Schaff adequately proves that a new economic order was not a priority to Lincoln in the years leading to his presidency, although Lincoln did subscribe to the Whig idea of internal improvements. Lincoln brought with him Whiggish ideas about the exercise of presidential powers, in contrast to the muscular exercise of powers by President Andrew Jackson, the Whig opponent. Schaff’s review of Lincoln’s conduct as president when important domestic legislation was enacted in Congress proves that Lincoln was faithful to the principles of “an old Whig” follower of Henry Clay.

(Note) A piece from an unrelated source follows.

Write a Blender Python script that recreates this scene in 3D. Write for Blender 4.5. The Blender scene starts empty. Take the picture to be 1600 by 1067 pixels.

Contrast that to Woodrow Wilson and Franklin Delano Roosevelt. Long before Wilson ever was Governor of New Jersey, he criticized constitutional government, especially Congress, and argued for placing the president at the front of policy-making. On the campaign trail, Roosevelt promised a new economic order, superintended by the federal government. Lincoln was attempting to save the old order from internal threats. He beat back slavery, the enemy of American republicanism and restored constitutional government. The progressive presidents attempted to change the old order into a new one.

It is hard to make out how Schaff’s discussion of these matters is an argument about the limits that a people must observe in a democracy, but there is ample material in this book that can be refashioned to explore that question.